The participating artists were: Ellen Burroughs, Martin Chanda, Anastasia Freygang, Lauren Moffatt, Bjoern Nussbaecher, Claudia Olendrowicz, Lucrecia Pittaro, Sidonie Zou-Zou Roberts, and Sandrine B. Skellie.There were guest contributions by the Amsterdam-based artist-group Public Space With A Roof, and London based Sparticus Chetwynd

With Residue, curators Amber Lauletta and Philip Tonda Heide gave visitors a privileged sneak-peek at various phases of the creative process. The exhibition celebrated the imperfect, the fragmentary, the suggestive, the-journey-not-the-destination, and championed the idea of work-in-progress.

Not surprisingly, perhaps, many artists explored the theme of perception, inviting us to view the world in an new way thanks to different lenses and filters.
Researching the scientific process of perception, Lauren Moffatt made a poetic and eerie video of tourists viewing the Mona Lisa in the Louvre. For this, she used two cameras to mimic the same process our eyes use when creating an image.
Björn Nussbächer’s Gypsy Kinetics played with perceptions of space and time and touched on the themes of migration, nomadism, and ancestry. His installation- which incorporated sketches, photos, and video framed in a rucksack- invited viewers to trace the journey he had charted both internally and geographically.
Finally, Claudia Olendrowicz’s vibrant and delicate work looked as if it were some beautiful bit of alien vegetation beamed down from above. It seemed as at home on the TPTP floor as it would have been integrated into the urban texture outside the gallery.
Sketchy, ephemeral, and experimental, at first, the artists’ interrogations culminated in a more crystallized form for the midissage on November 27th with some work being modified right before the opening.
Afterwards, several artists left taking their work with them and the space changed again. As the remaining artists repositioned, broke down and recreated, a physical residue was left behind in the form of bits of paper, crumpled tape, wall marks in pencil, a printed name.
What perhaps impacted me the most as a viewer, was the fascinating experience of unraveling layers in the process of creation. The fact that visitors were not confronted with a finished product but rather were invited to partake of a growing work in progress is precious, indeed.

1. Satsang with 

    Spartacus Chetwynd 

On the artist talk by Spartacus Chetwynd, TPTP Nov 20th, 2009 

By Jasmine Soori-Arachi

In Sanskrit, “Sat” can be defined as “Truth.” A Satsang is an assembly of people dedicated to discovering Truth.
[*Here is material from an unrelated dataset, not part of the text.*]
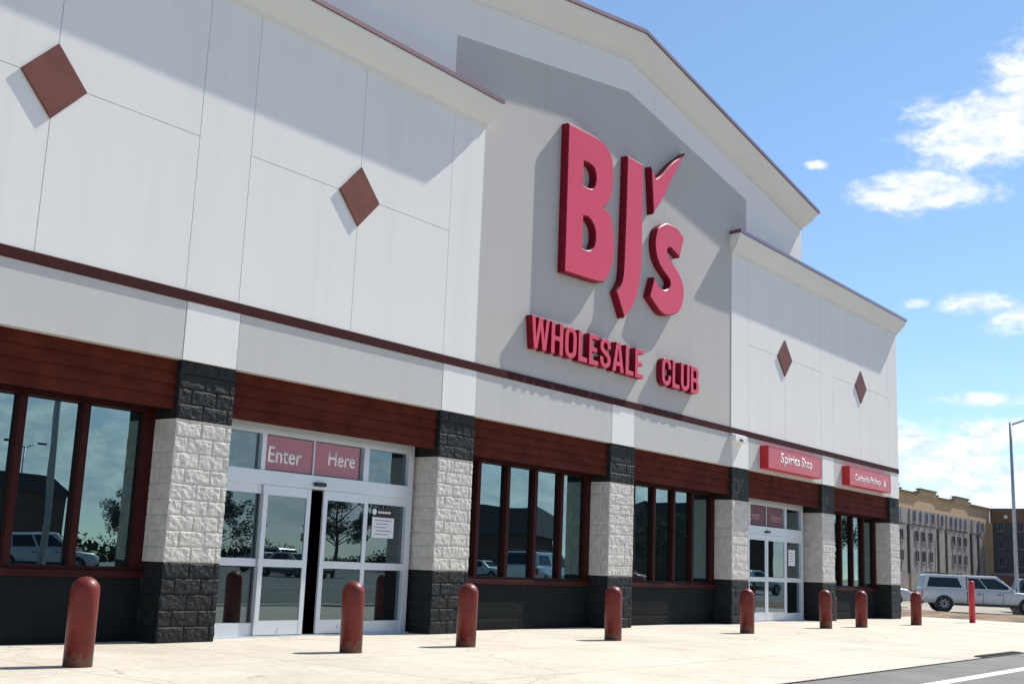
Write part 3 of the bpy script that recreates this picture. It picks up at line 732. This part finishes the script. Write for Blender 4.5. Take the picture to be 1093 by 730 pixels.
def vehicle(name, label, cat, loc, rz, paint, stations, cab, wins, axles, wr, hw, group=None, handles=(), lights=True):
    """stations: (x, z_low, z_belt, half width); cab: belt (x0,x1), roof (x0,x1), z belt, z roof, half widths"""
    root = empty(name, loc, label, cat, rz, group)
    mb = MB(); rings = []
    for (x, zl, zb, w) in stations:
        half = [(w*.86, zl), (w*.97, zl+.10), (w, zl+(zb-zl)*.45), (w*.985, zb-.10), (w*.93, zb-.015), (w*.8, zb)]
        ring = [mb.bm.verts.new((x, y, z)) for y, z in half] + [mb.bm.verts.new((x, -y, z)) for y, z in reversed(half)]
        rings.append(ring)
    n = len(rings[0])
    for k in range(len(rings)-1):
        for i in range(n): mb.bm.faces.new((rings[k][i], rings[k+1][i], rings[k+1][(i+1) % n], rings[k][(i+1) % n])).smooth = True
    mb.bm.faces.new(rings[0]); mb.bm.faces.new(list(reversed(rings[-1])))
    (bx0, bx1), (rx0, rx1), zb, zr, wb, wt = cab
    B = [(bx0, wb, zb-.03), (bx1, wb, zb-.03), (bx1, -wb, zb-.03), (bx0, -wb, zb-.03)]
    T = [(rx0, wt, zr-.03), (rx1, wt, zr-.03), (rx1, -wt, zr-.03), (rx0, -wt, zr-.03)]
    vb = [mb.bm.verts.new(p) for p in B]; vt = [mb.bm.verts.new(p) for p in T]
    fs = [mb.bm.faces.new(vt)]
    for k in range(4): fs.append(mb.bm.faces.new((vb[k], vb[(k+1) % 4], vt[(k+1) % 4], vt[k])))
    es = [e for e in fs[0].edges] + [e for k in range(4) for e in vb[k].link_edges if e.other_vert(vb[k]) == vt[k]]
    bmesh.ops.bevel(mb.bm, geom=list(set(es)), offset=.09, segments=3, affect='EDGES', profile=.5)
    # wheel arch liners
    body = mb.build('body', paint, root)
    for ax in axles:
        for sgn in (-1, 1):
            m_ = [(ax + wr*1.1*math.cos(t), wr*1.0 + wr*1.1*math.sin(t)) for t in [math.pi*q/14 for q in range(15)]]
            m_ = [(ax + wr*1.1, .3)] + m_ + [(ax - wr*1.1, .3)]
            y0 = sgn*(hw-.25); y1 = sgn*(hw+.004)
            MB().prism(m_, min(y0, y1), max(y0, y1)).build('wheel_arch', M['trim_black'], root)
    def side(u, v, sgn, off=.0):
        xb = bx0+(bx1-bx0)*u; xt = rx0+(rx1-rx0)*u
        y = wb+(wt-wb)*v; z = zb-.03+(zr-zb)*v
        return Vector((xb+(xt-xb)*v, sgn*(y+off), z))
    for (u0, u1, v0, v1, s0, s1) in wins:
        for sgn in (-1, 1):
            m = MB()
            c = [side(u0+s0, v0, sgn, .004), side(u1+s1, v0, sgn, .004), side(u1, v1, sgn, .004), side(u0, v1, sgn, .004)]
            d = [p+Vector((0, sgn*.008, 0)) for p in c]
            a = [m.bm.verts.new(p) for p in c]; b2 = [m.bm.verts.new(p) for p in d]
            m.bm.faces.new(b2); m.bm.faces.new(list(reversed(a)))
            for q in range(4): m.bm.faces.new((a[q], a[(q+1) % 4], b2[(q+1) % 4], b2[q]))
            m.build('side_window', M['car_glass'], root)
    for nm, xb, xt, sgn in (('windscreen', bx1, rx1, 1), ('rear_window', bx0, rx0, -1)):
        m = MB()
        z0, z1 = .14, .88
        def fw(v, yy): return Vector((xb+(xt-xb)*v+sgn*.006, yy*(wb+(wt-wb)*v)*.86, zb-.03+(zr-zb)*v))
        c = [fw(z0, -1), fw(z0, 1), fw(z1, 1), fw(z1, -1)]; d = [p+Vector((sgn*.01, 0, .004)) for p in c]
        a = [m.bm.verts.new(p) for p in c]; b2 = [m.bm.verts.new(p) for p in d]
        m.bm.faces.new(b2); m.bm.faces.new(list(reversed(a)))
        for q in range(4): m.bm.faces.new((a[q], a[(q+1) % 4], b2[(q+1) % 4], b2[q]))
        m.build(nm, M['car_glass'], root)
    for k, ax in enumerate(axles):
        for sgn in (-1, 1):
            w_ = wheel_proto(wr, .24); w_.location = (ax, sgn*(hw-.10), wr); w_.parent = root
    xr, xf = stations[0], stations[-1]
    for sgn in (-1, 1):
        m = MB(); m.box(xf[0]-.03, xf[0]+.02, sgn*xf[3]*.62-.2, sgn*xf[3]*.62+.2, xf[2]-.26, xf[2]-.10, bev=.02); m.build('headlight', M['lamp_clear'], root)
        m = MB(); m.box(xr[0]-.02, xr[0]+.10, sgn*(xr[3]*.93)-.07, sgn*(xr[3]*.93)+.07, xr[2]-.36, xr[2]-.08, bev=.02); m.build('taillight', M['lamp_red'], root)
        for hx in handles:
            m = MB(); yy = sgn*(hw+.006); m.box(hx-.09, hx+.09, yy-.018, yy+.018, zb-.19, zb-.155); m.build('door_handle', M['trim_black'], root)
        m = MB(); yy = sgn*(hw+.10); m.box(bx1-.42, bx1-.30, yy-.1, yy+.1, zb+.0, zb+.15, bev=.03); m.build('mirror', paint, root)
    for hx in handles:
        for sgn in (-1, 1):
            m = MB(); yy = sgn*(hw+.001); m.box(hx+.16, hx+.175, yy-.003, yy+.003, .48, zb-.12); m.build('door_seam', M['trim_black'], root)
    for sgn in (-1, 1):
        m = MB(); yy = sgn*(hw-.012); m.box(axles[0]+wr*1.2, axles[1]-wr*1.2, yy-.02, yy+.016, .34, .45, bev=.01); m.build('sill', M['trim_black'], root)
    m = MB(); m.box(xf[0]-.06, xf[0]+.07, -xf[3]*.9, xf[3]*.9, .34, .52, bev=.03); m.build('bumper', M['trim_black'], root)
    m = MB(); m.box(xr[0]-.07, xr[0]+.06, -xr[3]*.9, xr[3]*.9, .36, .54, bev=.03); m.build('bumper', M['trim_black'], root)
    return root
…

Art-lovers seldom witness artists reflecting on their art. Though gallery visits turn us into sophisticated viewers, we are rarely allowed a peek inside the creative process. Friday evening’s talk with Spartacus Chetwynd is a refreshing exception. From the moment she donned her beer bottle-shaped “funglasses”, she took us along for an amazing ride. (Among the interesting anecdotes told: The transformation of her flat-share into a project space/gallery, and site for naked barbecues.)
To communicate the evolution of her performance work to the TPTP crowd, Spartacus dipped into her archive of newspaper clippings and photographs. She spoke openly about the pressures she and other artists face when represented by commercial interests. She also discussed the similarities and differences between showing in small-scale venues versus large public institutions like the Tate Modern. Her simple, yet powerful message to the artists in the audience: be true to thyself, believe in your process, embrace your vision.